Царская семья в этом году проводила Пасху в Москве, и дворянство давало государю большой завтрак в Дворянском собрании. Вот, наконец, случай для моего первого выезда в свет. Мамá была не совсем здорова, и было решено, что я поеду на этот завтрак вдвоем с папá. Эта перспектива и радовала, и пугала меня.

Приехал папá перед самой Пасхой, и мы все без конца слушали его рассказы о далеком, чужом Саратове, куда меня совсем не тянуло. Все меня дразнили, что я еду, как грибоедовская героиня: «В Саратов, к тетке, в глушь», и я чуть не плакала от досады, отвечая, что даже тетки-то у меня там нет!

Несколько лет подряд в Саратове были холостые губернаторы, и губернаторский дом был в таком виде, что семейному человеку думать нечего было жить в нем, почему папá и занимался теперь постройкой нового дома. Всё должно было быть готово к нашему приезду, осенью.

Мой отец очень интересовался туалетом в котором я буду на царском завтраке. Всё было готово: и нарядное белое платье и шляпа с белыми цветами. Папá заставил меня всё примерить и остался всем очень доволен.

На второй день Пасхи мы поехали с папá в Дворянское собрание. В первой зале гостей встречала жена московского губернского предводителя дворянства княгиня Трубецкая. Когда мы, поздоровавшись с ней, проходили по зале, я посмотрела в зеркало и сразу не могла сообразить, кто эта взрослая девица в белом, идущая под руку с высоким мужчиной в придворном мундире. Но, кажется, папá был горд не менее меня, вывозя первый раз в жизни взрослую дочь.

Когда мы вошли в большой зал, меня покинуло спокойствие, а когда папá ушел, оставив меня одну с какими-то незнакомыми девицами, стало и совсем неуютно. Все мои московские подруги были старше меня и были уже фрейлинами, почему и сидели в другом месте, не там, где мы «простые смертные», как я мысленно называла всех, с кем должна была сидеть.

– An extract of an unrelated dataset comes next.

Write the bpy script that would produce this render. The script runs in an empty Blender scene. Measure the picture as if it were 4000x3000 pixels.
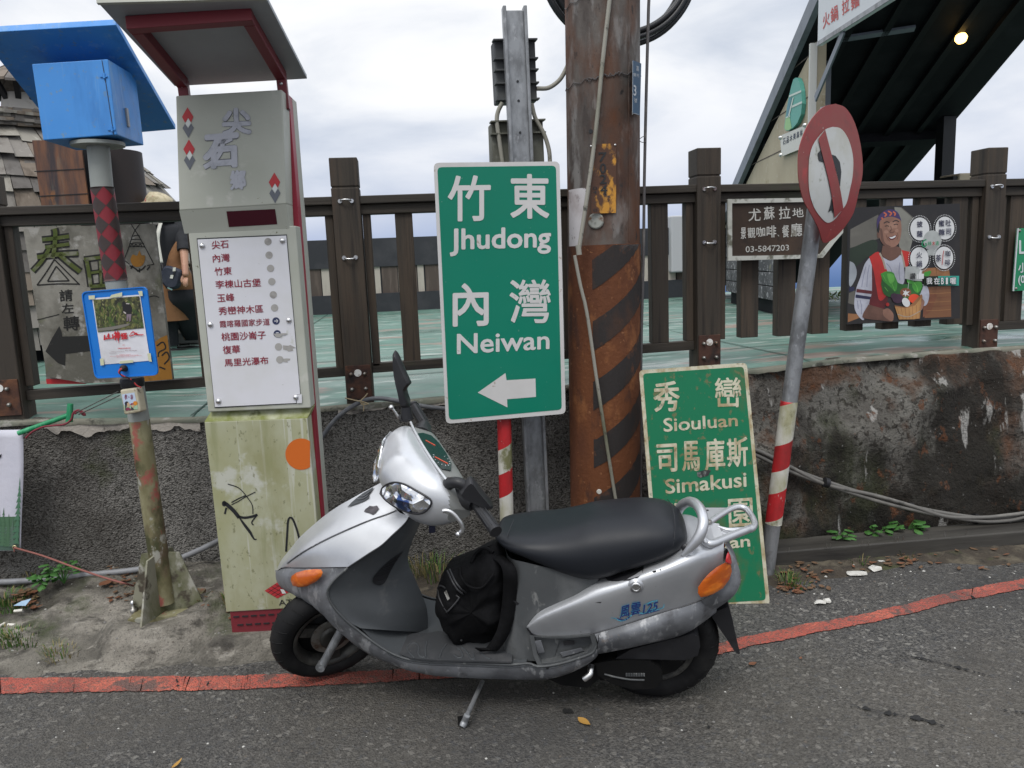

Раньше чем уйти на свое место, папá познакомил меня с моей соседкой по столу красавицей княжной Львовой, которую просил «протежировать» мне, и она очень мило мною занималась, но, несмотря на это, было мне очень страшно. Слишком всё было непривычно и непохоже на то, что я видела раньше в Ковне и Колноберже.

Большой, знаменитый своей красотой зал Дворянского собрания, был полон, не приехали только высочайшие гости.

Все разговаривали, смеялись, искали свои места. В глазах рябило от блеска мундиров и дамских нарядов, а в ушах звенело от гула множества голосов, звона шпор, шума отодвигаемых стульев.

Царский стол стоял на возвышении, в конце зала. Приборы на нем были расставлены лишь с одной стороны, лицом к публике. Остальные гости тоже сидели, только с одной стороны, лицом к высочайшему столу. Не успела я еще освоиться со всем окружающим, как неожиданно наступила тишина, нарушаемая лишь постукиванием церемониймейстерской палочки. Все как-то подтянулись и повернулись к возвышению, на котором появились государь, императрица и другие особы императорской фамилии.

Тут я первый раз в жизни увидела государя, и он даже издали произвел на меня такое впечатление, что я только на него и смотрела, чтобы еще и еще увидеть его прекрасные глаза. Императрица, молодая, красивая, царственно-величественная, не притягивала так к себе. Не было в ней этого манящего очарования.